The latest long-player from Melbourne's Roland Tings is brisk and briney, pearled and sun-soaked. It emerged from the waves of The Great Ocean Road, a massive stretch of scenic highway hugging the southern coast of Australia. There, after years of intensive touring, Rohan Newman set up shop in the Otway National Park where he rented an old minimalist home that became the space for Salt Water's tide to roll in.

With the volume on his frenzied modern life turned down he was able to lean in to what felt most natural. For 18 months he lived alone spending his days swimming, making music, driving the winding coastal roads, surfing, running forest trails, building fires and cooking: organic activities that provided a new appreciation after so much time in the world. 

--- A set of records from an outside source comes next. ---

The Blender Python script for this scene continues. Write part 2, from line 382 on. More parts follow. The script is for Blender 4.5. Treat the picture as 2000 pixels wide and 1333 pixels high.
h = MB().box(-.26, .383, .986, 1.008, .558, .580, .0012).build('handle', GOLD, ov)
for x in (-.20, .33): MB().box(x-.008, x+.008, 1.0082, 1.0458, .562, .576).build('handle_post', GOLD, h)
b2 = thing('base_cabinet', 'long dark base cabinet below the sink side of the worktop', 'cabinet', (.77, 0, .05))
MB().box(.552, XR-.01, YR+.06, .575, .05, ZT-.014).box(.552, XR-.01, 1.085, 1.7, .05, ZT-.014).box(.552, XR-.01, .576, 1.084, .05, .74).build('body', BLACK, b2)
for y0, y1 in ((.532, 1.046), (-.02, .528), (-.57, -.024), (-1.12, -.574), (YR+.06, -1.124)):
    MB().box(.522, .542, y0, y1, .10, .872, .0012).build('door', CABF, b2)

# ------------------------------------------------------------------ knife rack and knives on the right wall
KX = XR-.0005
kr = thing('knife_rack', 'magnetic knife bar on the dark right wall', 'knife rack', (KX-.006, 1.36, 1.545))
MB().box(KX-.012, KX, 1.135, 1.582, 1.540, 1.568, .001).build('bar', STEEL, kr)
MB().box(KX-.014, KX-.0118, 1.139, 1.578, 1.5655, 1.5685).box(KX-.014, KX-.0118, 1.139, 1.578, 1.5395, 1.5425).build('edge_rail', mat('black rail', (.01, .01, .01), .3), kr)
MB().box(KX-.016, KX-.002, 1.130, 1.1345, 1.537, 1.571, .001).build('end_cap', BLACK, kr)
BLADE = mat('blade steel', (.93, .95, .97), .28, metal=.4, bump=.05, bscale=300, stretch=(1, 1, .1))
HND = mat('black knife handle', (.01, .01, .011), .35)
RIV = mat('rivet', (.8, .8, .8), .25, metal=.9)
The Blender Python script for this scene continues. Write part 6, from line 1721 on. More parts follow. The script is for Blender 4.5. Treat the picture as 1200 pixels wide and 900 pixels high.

"i never felt lonely and i rarely felt i was missing out on something happening in the city," he explains. "what i found was almost the exact opposite. I was constantly enthralled by what was happening around me. In times when i might ordinarily feel a vague anxiety - as though i was missing something, say a Friday night at home alone with no plans (something i found very disturbing in my city-life) i would instead feel deep sense of peace. Time began to feel elastic and i became more in tune with the rhythms of my surroundings. In summer i would work until the sun went down around 9pm, in winter i would stop working to collect firewood before dark. I took note of the tides, the shifting sands of the beaches, the changes in flows of the rivers and waterfalls. From my windows i could watch storms roll across Loutit Bay, see the sunset over the Otway Ranges, when i turned off my lights at night i could watch shooting stars from the lounge room or see the high beams of cars slicing through sea mist as they wound around the Great Ocean Road."